Non credente per profonda convinzione, ma sempre rispettoso della fede altrui, negli ultimi anni di vita Paradisi si dedicò a riflettere sui rapporti tra religione e diritto, anche per influenza della moglie Maria Lida, donna di intensa sensibilità religiosa e autrice di studi sul cattolicesimo inglese. Alcuni appunti abbozzati sono andati dispersi.
Accanto ai contributi medievalistici delle sue assidue ricerche, nella seconda metà del Novecento il ruolo di Paradisi fu rilevante nell’accompagnare e promuovere l’apertura della storiografia giuridica italiana a nuovi temi, in specie di storia del diritto moderno, rimasti fino ad allora marginali nella tradizione universitaria italiana, e nel collocarla in posizione eminente nel dibattito internazionale. Già nel 1947 aveva pubblicato uno dei primi e rari bilanci critici su Gli studi di storia del diritto italiano nell’ultimo cinquantennio (1895-1945), destinato agli studi in onore di Benedetto Croce (apparso in Studi senesi, LX (1946-47), 2, pp. 710-776), ove salutava con entusiasmo l’opera di Francesco Calasso, dal quale in seguito si distaccò per dissidi accademici, differenze caratteriali e dissensi scientifici. Nel 1980 dedicò una vera e propria monografia a discutere, con serrata critica, il ‘cuore’ del pensiero storico di Calasso sotto il titolo: Il problema del diritto comune nella dottrina di Francesco Calasso (ora in Paradisi, cit., II, 1987, pp. 1009-1112).

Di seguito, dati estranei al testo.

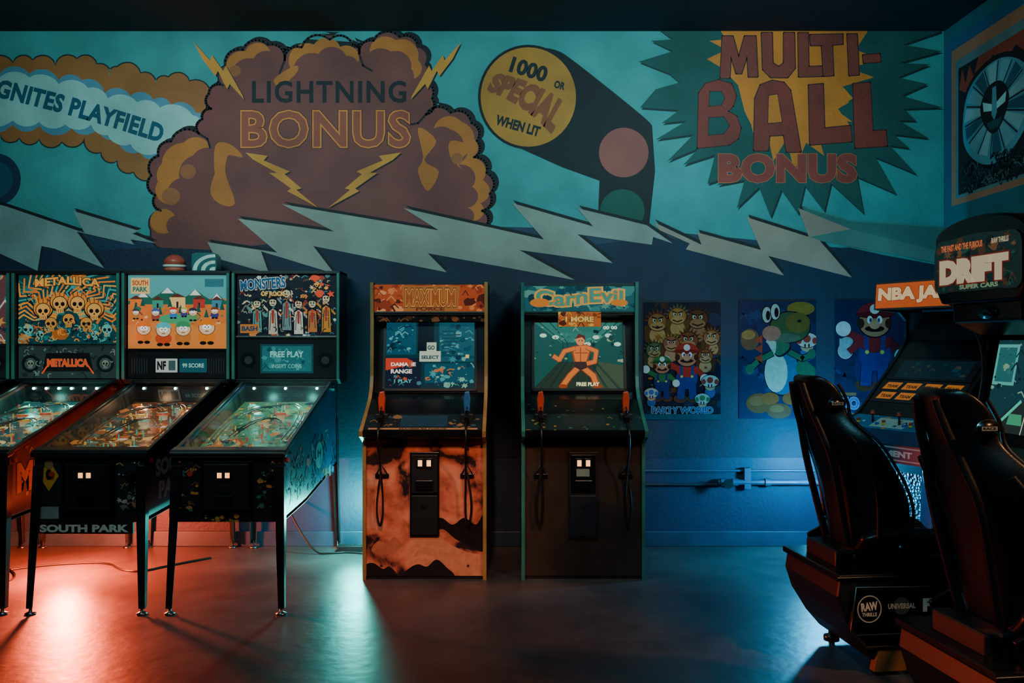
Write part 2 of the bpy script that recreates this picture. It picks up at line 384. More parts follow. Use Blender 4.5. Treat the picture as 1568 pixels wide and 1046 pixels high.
mu.poly([(-60,352),(100,385),(240,378),(330,382),(420,372),(520,380),(700,375),(880,378),(1000,362),(1060,368),(1200,385),(1300,378),(1380,396),(1440,408),(1500,420),(1500,700),(-60,700)],NAVY)
b1=[(-60,296),(12,316),(130,356),(112,322),(214,353),(203,357),(240,372),(200,366),(206,374),(118,354),(160,410),(84,380),(64,376),(58,414),(-20,378),(-60,372)]
b2=[(318,370),(425,386),(364,334),(512,354),(432,312),(672,352),(618,318),(833,366),(783,310),(908,346),(884,318),(990,344),(1030,372),(1000,362),(998,374),(884,358),(938,402),(795,382),(880,428),(655,387),(684,416),(480,376),(512,418),(400,384),(412,418),(330,394)]
b3=[(1000,339),(1074,374),(1067,355),(1165,382),(1143,332),(1238,362),(1222,318),(1302,350),(1440,384),(1440,402),(1255,368),(1304,424),(1176,391),(1200,421),(1050,381),(1056,372),(1010,352)]
for P in (b1,b2,b3): mu.poly([(x+3,y-4) for x,y in P],BLK)
mu.poly([(1228,316),(1300,338),(1500,352),(1500,412),(1440,404),(1310,376),(1250,366)],(52,112,106))
mu.poly(b1,(136,156,152)); mu.poly(b2,BOLT); mu.poly(b3,(162,138,120))
mu.poly([(1302,350),(1440,384),(1440,402),(1256,368),(1240,362)],(74,124,116))
mural=mu.build('wall_mural',None,PAINT)
# right wall mural (u=toward camera, v=height)
Rm=Canvas((XR,DW,0),(0,-1,0),(0,0,1),(-1,0,0),step=.00003,base=.0008)
Rm.clip=(0.002,0,1.22,ZC-.002)
Rm.rect(0,1.9,1.3,ZC,(44,104,116))
Rm.poly([(0,1.75),(.5,2.0),(1.3,2.2),(1.3,1.8),(0,1.6)],(60,80,92))
Rm.rect(0.03,2.26,.1,3.36,(40,90,130)); Rm.rect(.03,3.28,1.3,3.36,(40,90,130))
Rm.rect(.1,2.26,1.3,3.28,(180,116,84)); Rm.rect(.15,2.30,1.3,3.2,(96,124,128)); Rm.rect(.19,2.32,1.3,3.14,(14,22,32))
Rm.poly([(.20,3.0),(.24,3.12),(.28,3.02),(.33,3.12),(.38,3.04),(.44,3.14),(1.3,3.14),(1.3,3.02),(1.0,3.10),(.95,3.0),(.85,3.08),(.75,3.02),(.6,3.10),(.5,3.0),(.4,3.06),(.3,2.95)],(150,60,40))
# armoured mask: curved plates fanned round a visor
CA=(92,150,166); CB_=(140,182,184); CD=(44,84,104); K=(12,18,28)
Rm.poly(catmull([(.24,2.60),(.22,2.80),(.30,2.98),(.48,3.07),(.70,3.08),(.92,3.0),(1.04,2.84),(1.02,2.62),(.84,2.46),(.62,2.40),(.40,2.46)],5),K)
Rm.poly(catmull([(.27,2.62),(.25,2.80),(.32,2.96),(.49,3.04),(.70,3.05),(.90,2.97),(1.01,2.83),(.99,2.64),(.82,2.49),(.62,2.44),(.42,2.49)],5),CA)
for i in range(14):
    a=.15+i*.449; b=a+.30; r0,r1=.13,.30
    Rm.poly([(.62+r0*1.1*math.cos(a),2.77+r0*.9*math.sin(a)),(.62+r1*1.15*math.cos(a),2.77+r1*.92*math.sin(a)),(.62+r1*1.2*math.cos(b),2.77+r1*.92*math.sin(b)),(.62+r0*1.1*math.cos(b),2.77+r0*.9*math.sin(b))],(CB_,CD,(112,164,172))[i%3])
    Rm.line([(.62+r0*math.cos(a-.05),2.77+r0*.9*math.sin(a-.05)),(.62+r1*1.15*math.cos(a-.05),2.77+r1*.92*math.sin(a-.05))],.010,K)
Rm.poly(catmull([(.46,2.80),(.52,2.90),(.62,2.93),(.72,2.90),(.78,2.80),(.72,2.68),(.62,2.62),(.52,2.68)],4),K)
Rm.poly([(.49,2.84),(.60,2.80),(.60,2.76),(.50,2.78)],(170,220,214)); Rm.poly([(.75,2.84),(.64,2.80),(.64,2.76),(.74,2.78)],(170,220,214))
Rm.poly([(.60,2.90),(.64,2.90),(.65,2.74),(.62,2.70),(.59,2.74)],CA); Rm.poly([(.54,2.70),(.70,2.70),(.67,2.65),(.57,2.65)],CD)
for i in range(5): Rm.line([(.565+i*.027,2.70),(.575+i*.022,2.65)],.006,K)
for i in range(90):
    x=.2+R()*.95;z=2.33+R()*.16; Rm.line(catmull([(x,z),(x+.04,z+.05*(R()-.3)),(x+.08,z-.03),(x+.10,z+.02)],4,False),.010,random.choice([(50,84,96),(26,44,56),(90,120,124),(14,22,30)]))
Rm.build('wall_right_mural',None,PAINT)

# ================================================================ PINBALL MACHINES
def skull(c,cx,cy,r,col=(220,205,150),hair=None):
    c.ell(cx,cy+r*.15,r,r*.95,(20,30,30)); c.ell(cx,cy+r*.15,r*.9,r*.85,col); c.rect(cx-r*.5,cy-r*1.1,cx+r*.5,cy-.3*r,col)
    c.ell(cx-r*.38,cy+.05*r,r*.26,r*.28,(20,20,25)); c.ell(cx+r*.38,cy+.05*r,r*.26,r*.28,(20,20,25)); c.poly([(cx,cy-.15*r),(cx-.14*r,cy-.45*r),(cx+.14*r,cy-.45*r)],(20,20,25))
    for i in range(4): c.rect(cx-r*.42+i*r*.24,cy-r*1.0,cx-r*.36+i*r*.24,cy-r*.62,(30,30,30))
def art_skulls(c):
    c.rect(0,0,c.w,c.h,(18,66,70)); c.clutter(70,[(30,110,106),(10,46,56),(190,116,50),(60,140,124),(14,30,40),(160,90,40)],2,9)
    for i in range(26):
        a=math.pi*i/25; P=[(50+12*math.cos(a),26+8*math.sin(a))]
        for j in range(1,6): P.append((50+(12+11*j)*math.cos(a+.10*(-1)**j),26+(8+9*j)*math.sin(a+.10*(-1)**j)))
        c.line(P,1.6,random.choice([(232,146,50),(214,150,66),(226,118,40),(60,150,140)]))
    c.curls(80,[(230,140,50),(20,60,66),(70,160,144),(200,100,40),(10,24,30)],2,6,.9,2,2,98,c.h-12)
    for x,y in ((25,33),(42,40),(60,40),(77,33)):
        c.ell(x,y+2,10.5,10,(20,30,30)); c.ell(x,y+3,9.6,9,(222,130,48)); skull(c,x,y,7.8,(224,158,76))
        for dx in (-4,0,4): c.line([(x+dx,y+8),(x+dx*1.3,y+13)],1,(120,64,30))
    for x,y in ((33,20),(51,24),(69,20)): skull(c,x,y,6.6,(200,134,62))
    for x,y,r in ((10,14,6),(90,14,6),(22,9,4.5),(78,9,4.5)): skull(c,x,y,r,(90,170,160))
    c.curls(60,[(226,140,50),(16,40,46),(70,160,150)],1.5,4,.8,2,2,98,22)
    c.text("METALLICA",50,c.h-7.5,66,8.5,(236,158,62),bold=.04,ol=.05,olc=(16,26,30),warp=lambda x,y:(x,y-abs(x)*.08+2))
def kid(c,x,y,s,hat,coat):
    c.ell(x,y,s*1.05,s*.8,coat); c.ell(x-s*.45,y-s*.75,s*.4,s*.22,(20,20,20)); c.ell(x+s*.45,y-s*.75,s*.4,s*.22,(20,20,20))
    c.ell(x,y+s*1.1,s*1.0,s*.9,(20,20,20)); c.ell(x,y+s*1.1,s*.93,s*.84,(240,190,150)); c.ell(x,y+s*1.35,s*.98,s*.75,hat,a0=0,a1=3.1416)
    c.ell(x-s*.27,y+s*1.15,s*.27,s*.3,(255,255,255)); c.ell(x+s*.27,y+s*1.15,s*.27,s*.3,(255,255,255)); c.ell(x-s*.2,y+s*1.15,s*.07,col=(0,0,0)); c.ell(x+s*.2,y+s*1.15,s*.07,col=(0,0,0)); c.line([(x-s*.2,y+s*.65),(x+s*.2,y+s*.65)],s*.08,(60,20,20))
def art_town(c):
    c.rect(0,0,c.w,c.h,(84,160,160)); c.rect(0,0,c.w,c.h*.68,(214,116,54))
    for x,y,w in ((15,52,22),(40,56,26),(68,54,24),(90,50,20)): c.poly([(x-w,c.h*.6),(x-w*.3,y),(x,y+6),(x+w*.4,y-1),(x+w,c.h*.6)],(34,96,80)); c.poly([(x-w*.25,y),(x,y+6),(x+w*.25,y)],(220,224,214))
    for x,w,h,cc in ((8,12,9,(230,120,50)),(30,11,8,(60,150,120)),(50,16,11,(236,190,120)),(72,12,9,(180,60,50)),(90,10,8,(60,130,150))):
        c.rect(x-w/2,c.h*.55,x+w/2,c.h*.55+h,cc); c.poly([(x-w/2-1,c.h*.55+h),(x,c.h*.55+h+4),(x+w/2+1,c.h*.55+h)],(90,50,40)); c.rect(x-1,c.h*.55,x+1,c.h*.55+h*.6,(40,30,40))
    for i in range(11):
        x=4+i*9+R()*5;y=c.h*(.42+.16*R()); c.poly([(x-2.5,y),(x,y+9),(x+2.5,y)],(26,84,76))
    c.clutter(40,[(60,110,90),(160,70,44),(240,180,110),(60,44,50)],1,3,4,24,96,42)
    c.poly([(0,0),(c.w,0),(c.w,26),(70,22),(40,28),(0,24)],(226,128,58))
    c.ell(50,30,20,5,(70,160,110))
    for x,y,s,h,k2 in ((16,12,7.5,(230,110,40),(230,110,40)),(36,10,8,(70,180,190),(200,70,40)),(56,11,8,(60,140,90),(200,110,50)),(80,12,8.5,(230,120,30),(230,120,30)),(28,32,4.2,(60,90,160),(160,70,60)),(46,34,4,(200,60,50),(60,120,180)),(66,32,4.5,(50,50,60),(90,150,90)),(88,34,4,(120,60,40),(60,60,120)),(8,33,3.6,(60,60,70),(180,120,60)),(57,35,3.4,(200,180,80),(70,60,120))): kid(c,x,y,s,h,k2)
    c.rect(3,c.h-19,22,c.h-3,(226,190,120)); c.text("SOUTH",12.5,c.h-8,16,5,(180,70,30),bold=.04); c.text("PARK",12.5,c.h-14.5,15,5,(30,110,100),bold=.04); c.rect(78,c.h-12,97,c.h-4,(50,110,120))
def art_monsters(c):
    c.rect(0,0,c.w,c.h,(26,34,42)); pal=[(180,190,170),(70,130,130),(200,120,60),(140,60,50),(34,76,94),(210,190,140),(26,30,38),(18,24,30),(100,116,106)]
    c.clutter(220,pal,1.2,4.5)
    for x,y,h,cc in ((20,8,30,(80,140,130)),(36,6,34,(176,170,150)),(50,10,40,(100,124,124)),(62,6,32,(190,186,170)),(76,8,30,(170,104,60)),(90,8,36,(176,120,50))):
        c.line([(x-4,y+h*.55),(x-9,y+h*.7)],2,cc); c.line([(x+4,y+h*.55),(x+9,y+h*.4)],2,cc)
        c.poly([(x-6,y-4),(x-5,y+h*.6),(x,y+h*.7),(x+5,y+h*.6),(x+7,y-4)],(18,24,32)); c.poly([(x-4.4,y-4),(x-4,y+h*.56),(x,y+h*.64),(x+4,y+h*.56),(x+5,y-4)],cc)
        c.poly([(x-1.5,y+h*.6),(x+1.5,y+h*.6),(x+1,y+h*.2),(x-1,y+h*.2)],(150,54,44)); c.line([(x-3,y),(x-2,y+h*.5)],.7,(30,40,50)); c.line([(x+3,y),(x+2,y+h*.5)],.7,(30,40,50))
        c.ell(x,y+h*.85,4.6,5.2,(16,20,26)); c.ell(x,y+h*.83,3.6,4.2,(190,180,140)); c.poly([(x-4,y+h*.9),(x-2,y+h),(x+3,y+h),(x+4,y+h*.88),(x,y+h*.92)],(20,24,30)); c.ell(x-1.4,y+h*.85,.8,col=(0,0,0)); c.ell(x+1.4,y+h*.85,.8,col=(0,0,0)); c.line([(x-1.6,y+h*.77),(x+1.6,y+h*.77)],.7,(60,20,20))
    c.curls(50,pal,1,3.4,.7,4,4,96,c.h-14)
    c.rect(3,3,22,12,(180,110,50)); c.text("BASH",12.5,7.5,16,5,(30,60,90),bold=.04)
    c.text("MONSTERS",26,c.h-9,46,11,(36,84,120),bold=.04,ol=.04,olc=(210,215,200),rot=.08); c.text("OF ROCK",36,c.h-19,24,5,(230,190,100),bold=.04); c.clutter(18,[(220,80,50),(230,160,70),(30,30,40)],2,5,70,c.h-20,97,c.h-3)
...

Su questioni di metodo della storiografia giuridica fecero seguito corsi, conferenze e lezioni tenute in varie sedi in Italia e all’estero e ristampati in massima parte in Apologia della storia giuridica (Bologna 1973). Vi riunì gli scritti di oltre un ventennio dedicati a riflettere sui «dubbi» e gli «assilli» circa «la natura e la validità di un’attività storiografica intorno al diritto», e confessava: nonostante il contributo di tanti studiosi, «non mi è quasi mai riuscito di trovare quanto sono andato affannosamente ed incessantemente cercando: l’interpretazione della storia del diritto come storia umana, una storia che dia ragione non soltanto di origini e di svolgimenti istituzionali, ma ne chiarisca il significato al lume della storia generale dell’uomo» (p. 5).

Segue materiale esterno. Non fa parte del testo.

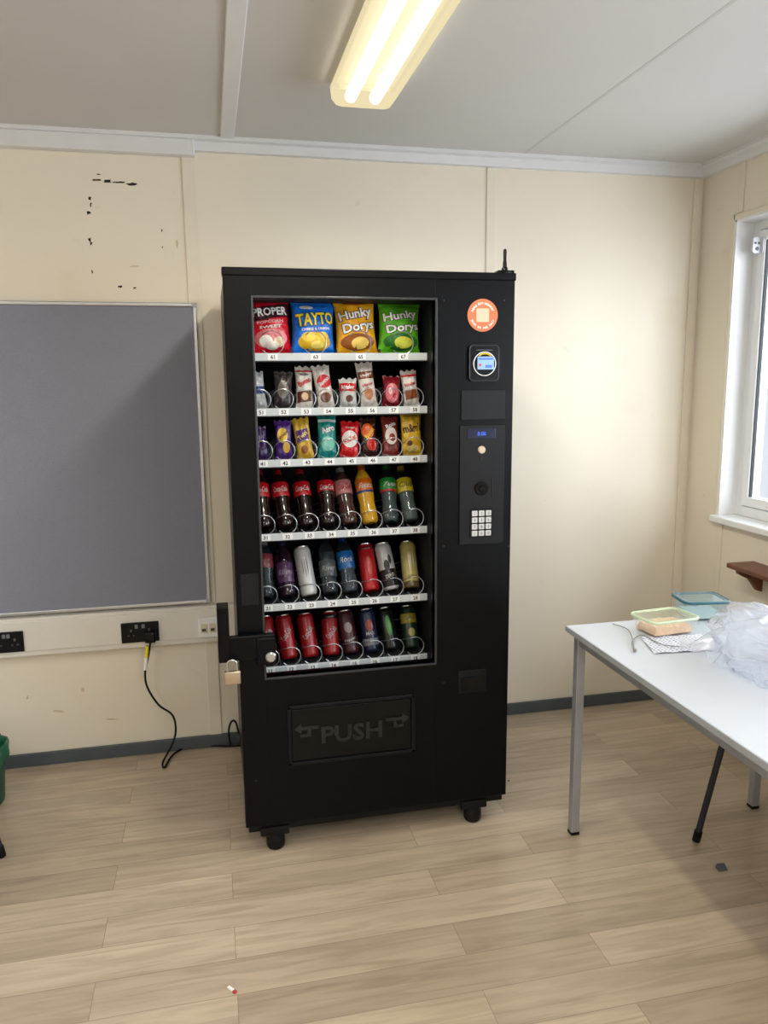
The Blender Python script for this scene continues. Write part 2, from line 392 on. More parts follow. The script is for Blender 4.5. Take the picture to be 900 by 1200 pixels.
# ------------------------------------------------------------------ trunking
TY = YB-.05
tz1 = P(120, 719, 'y', TY).z; tz0 = P(120, 763, 'y', TY).z; tx1 = .30
t = thing('dado_trunking', 'long white plastic cable trunking running along the wall below the noticeboard', 'trunking', (-.8, YB, tz0))
b = nb(); box(b, XL+.01, tx1, TY+.006, YB-.001, tz0, tz1, .004); obj('trunking_body', b, trunk_m, t)
b = nb(); box(b, XL+.01, tx1, TY, TY+.008, tz0+.022, tz1-.012, .003); obj('cover', b, trunk_m, t)
def socket(px0, py0, px1, py1, label, dark=True):
    a = P(px0, py0, 'y', TY-.008); c = P(px1, py1, 'y', TY-.008)
    x0, x1 = a.x, c.x; zc = (a.z+c.z)/2; hh = .042
    t = thing('wall_socket', label, 'socket', ((x0+x1)/2, TY, zc-hh), 'double power sockets on the trunking' if dark else None)
    m = blk3 if dark else pvc
    b = nb(); box(b, x0, x1, TY-.009, TY-.0005, zc-hh, zc+hh, .003); obj('face_plate', b, m, t)
    w = x1-x0
    if dark:
        for s in (-1, 1):
            cx = (x0+x1)/2+s*w*.24
            for q in ((-.0035, .0035, .004, .014), (-.013, -.007, -.014, -.009), (.007, .013, -.014, -.009)):
                b = nb(); box(b, cx+q[0], cx+q[1], TY-.0105, TY-.0088, zc+q[2], zc+q[3]); obj('pin_hole', b, mat('socket_hole', (90, 90, 90), .5), t)
            b = nb(); box(b, cx-s*.022-.006, cx-s*.022+.006, TY-.0135, TY-.0088, zc+.018, zc+.034, .001); obj('switch', b, mat('grey_switch', (120, 120, 122), .35), t)
    else:
        for s in (-1, 1):
            cx = (x0+x1)/2+s*w*.22
            b = nb(); box(b, cx-.013, cx+.013, TY-.012, TY-.0088, zc-.022, zc+.018, .001); obj('port_shutter', b, mat('cream_shutter', (214, 208, 180), .4), t)
            b = nb(); box(b, cx-.008, cx+.008, TY-.013, TY-.0115, zc-.014, zc-.002); obj('port', b, mat('port_dark', (70, 70, 64), .4), t)
socket(-14, 740, 29, 766, 'black double wall socket with nothing plugged in, at the left edge of the trunking')
socket(141, 729, 187, 753, 'black double wall socket holding a plug and cable, near the vending machine')
socket(232, 723, 256, 748, 'small white network outlet plate with two ports beside the vending machine', False)
pp = P(176, 746, 'y', TY-.03)
t = thing('power_cable', 'black mains plug and lead looping from the socket down to the floor behind the machine', 'cable', (pp.x, TY-.01, pp.z))
b = nb(); box(b, pp.x-.022, pp.x+.022, TY-.045, TY-.0112, pp.z-.025, pp.z+.022, .008, 3); obj('plug', b, blk2, t, True)
yw = YB-.07
ctr = [Vector((pp.x, TY-.03, pp.z-.02)), P(174, 768, 'y', yw), P(170, 788, 'y', yw), P(173, 806, 'y', yw), P(186, 826, 'y', yw-.01), P(202, 838, 'y', yw-.03), P(206, 856, 'y', yw-.04), P(201, 874, 'y', 3.10),
       P(191, 893, 'z', .006), P(193, 899, 'z', .006), P(203, 884, 'z', .006), P(222, 875, 'z', .006), P(250, 874, 'z', .006), Vector((.03, 3.185, .006)), Vector((.14, 3.188, .006)), Vector((.3, 3.188, .006))]
b = nb(); tube(b, smooth_pts(ctr), .0042, 8); obj('lead', b, blk3, t, True)
b = nb(); tube(b, smooth_pts([P(270, 872, 'z', .012), P(268, 857, 'y', 3.17), P(271, 846, 'y', 3.175), P(276, 846, 'y', 3.18), P(280, 860, 'y', 3.185)]), .0042, 8); obj('lead_loop', b, blk3, t, True)
b = nb(); tube(b, [P(173, 757, 'y', yw), P(171.5, 770, 'y', yw)], .0085, 10); obj('warning_label', b, mat('yellow_label', (236, 214, 60), .5), t, True)
b = nb(); tube(b, [P(171.5, 770, 'y', yw), P(170, 785, 'y', yw)], .0075, 10); obj('white_label', b, paper_w, t, True)
# ------------------------------------------------------------------ ceiling light
lz = ZC-.075
fl = P(387, 124, 'z', lz); frr = P(459, 134, 'z', lz)
lx0, lx1, ly1 = fl.x, frr.x, (fl.y+frr.y)/2; ly0 = ly1-1.52
t = thing('ceiling_light', 'twin tube fluorescent ceiling light with clear ribbed diffuser above the machine', 'ceiling light', ((lx0+lx1)/2, (ly0+ly1)/2, ZC))
b = nb(); box(b, lx0+.01, lx1-.01, ly0+.005, ly1-.005, ZC-.022, ZC-.0005, .004); obj('housing', b, mat('light_housing', (215, 212, 192), .4), t)
tg = emis_mat('tube_glow', (255, 248, 230), 9)
for s in (.31, .69):
    x = lx0+(lx1-lx0)*s
    b = nb(); tube(b, [(x, ly0+.025, ZC-.046), (x, ly1-.025, ZC-.046)], .019, 14); obj('fluorescent_tube', b, tg, t, True)
b = nb()
def dring(y, ins):
    pr = [(lx0+ins*.6, ZC-.02), (lx0+.004+ins*.6, ZC-.055+ins*.3), (lx0+.018+ins, lz+.004+ins*.5), (lx0+.034+ins, lz+ins*.6), (lx1-.034-ins, lz+ins*.6), (lx1-.018-ins, lz+.004+ins*.5), (lx1-.004-ins*.6, ZC-.055+ins*.3), (lx1-ins*.6, ZC-.02)]
    return [b.verts.new((x, y, z)) for x, z in pr]
rg = [dring(ly0, .02), dring(ly0+.008, .006), dring(ly0+.02, 0), dring(ly1-.02, 0), dring(ly1-.008, .006), dring(ly1, .02)]
for A_, B_ in zip(rg, rg[1:]):
    for i in range(7): b.faces.new((A_[i], A_[i+1], B_[i+1], B_[i]))
b.faces.new(rg[0]); b.faces.new(rg[-1][::-1])
obj('diffuser', b, emis_mat('diffuser_glow', (255, 238, 190), .88, .11), t, True, ang=80)
for ya, yb in ((ly0+.03, ly0+.06), (ly1-.06, ly1-.03)):
    b = nb(); box(b, lx0+.02, lx1-.02, ya, yb, ZC-.030, ZC-.021, .003); obj('lamp_holder', b, mat('light_housing', (215, 212, 192), .4), t)
for k in range(4):
    l = bpy.data.lights.new('tube_light', 'SPOT'); l.energy = 13; l.color = (1, .94, .80); l.spot_size = math.radians(172); l.spot_blend = .6; l.shadow_soft_size = .05
    o = bpy.data.objects.new('tube_light', l); C.objects.link(o); o.location = ((lx0+lx1)/2, ly0+.2+k*.37, lz-.055)
# ------------------------------------------------------------------ lamps
def area(name, loc, rot, sx, sy, W, col):
    l = bpy.data.lights.new(name, 'AREA'); l.shape = 'RECTANGLE'; l.size = sx; l.size_y = sy; l.energy = W; l.color = col
    o = bpy.data.objects.new(name, l); C.objects.link(o); o.location = loc; o.rotation_euler = rot
    return o
area('daylight_near_window', (XR+.75, (W1[0]+W1[1])/2, 1.75), (0, math.radians(90), 0), 1.6, 2.4, 66, (.88, .94, 1))
area('daylight_second_window', (XR+.75, (W2[0]+W2[1])/2, 1.75), (0, math.radians(90), 0), 1.6, 2.8, 190, (.89, .945, 1))
area('rear_fill_light', (.2, -1.1, ZC-.02), (0, 0, 0), .4, 1.5, 34, (1, .97, .92))  # unseen fill lamp added behind the camera, no fitting modelled
area('left_fill_light', (-1.6, .6, ZC-.02), (0, 0, 0), .3, 1.5, 18, (1, .97, .92))  # added fill for the left side, a bare lamp out of view
wd = bpy.data.worlds.new('world'); S.world = wd; wd.use_nodes = True
nt = wd.node_tree; bg = nt.nodes['Background']
sk = nt.nodes.new('ShaderNodeTexSky'); sk.sky_type = 'HOSEK_WILKIE'; sk.turbidity = 8
mxw = nt.nodes.new('ShaderNodeMix'); mxw.data_type = 'RGBA'; mxw.inputs[0].default_value = .9; mxw.inputs[7].default_value = (.9, .95, 1, 1)
nt.links.new(sk.outputs[0], mxw.inputs[6]); nt.links.new(mxw.outputs[2], bg.inputs[0]); bg.inputs[1].default_value = 1.0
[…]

Particolarmente sensibile alla necessità di inserire la storiografia giuridica italiana nelle grandi correnti culturali europee, ma senza afferrarne né condividerne la fuoriuscita dallo storicismo idealistico, sul finire degli anni Cinquanta fondò, con Edoardo Volterra, la Società italiana di storia del diritto, che si pose subito al centro, con i congressi da lui ispirati e organizzati, del dibattito internazionale. L’imponente congresso, tenutosi a Firenze nel 1973 con la partecipazione dei maggiori studiosi dell’Europa e degli Stati Uniti e dedicato a La formazione storica del diritto moderno in Europa (gli atti in quattro volumi furono stampati a Firenze nel 1977), in un quadro vivo di fermenti nell’intera cultura giuridica italiana, legittimò definitivamente gli studi modernistici di storia del diritto nelle università della Repubblica. Nei primi anni Sessanta collaborò con Helmut Coing alla fondazione del Max Planck Institut für europäische Rechtsgeschichte di Francoforte, ispirato a salde idee europeistiche, e dieci anni dopo salutò con partecipazione la nascita di riviste che si proponevano di rinnovare gli studi di diritto e di storia del diritto in Italia, quali i Materiali per una storia della cultura giuridica di Giovanni Tarello e i Quaderni fiorentini per la storia del pensiero giuridico moderno di Paolo Grossi. Non volle invece assumersi il carico di una rivista o di una collana, che gli veniva sollecitato da più parti, e poco si curò, nel breve tempo nel quale ne ereditò la direzione, degli Annali di storia del diritto.
Liberale e aperto alle ricerche degli allievi, lasciò senza condizionarli che scegliessero autonomamente i propri temi di studio. Non ebbe una vera e propria ‘scuola’, nel senso tradizionale del costume accademico, ma impresse il suo timbro su numerosi giovani, in particolare promuovendone scambi internazionali, soggiorni all’estero e ricerche di storia europea. Gli furono particolarmente legati Vincenzo Piano Mortari fin dagli anni di Siena e a Napoli Raffaele Ajello, Armando De Martino, Aldo Mazzacane.
Energicamente attivo fino agli ultimi giorni, morì a Roma il 18 gennaio 2000.
Fonti e Bibl.: Roma, Archivio centrale dello Stato, Ministero della Pubblica Istruzione, Direzione generale, Fascicoli personali, 16/052, 1, ad nomen; Accademia dei Lincei, Archivio storico, f. Bruno Paradisi; M. Cardinale, Cultura crociana e metodologia storica nel pensiero di B. P. e di Giovanni Cassandro, in Apollinaris, LIX (1986), pp. 671-700.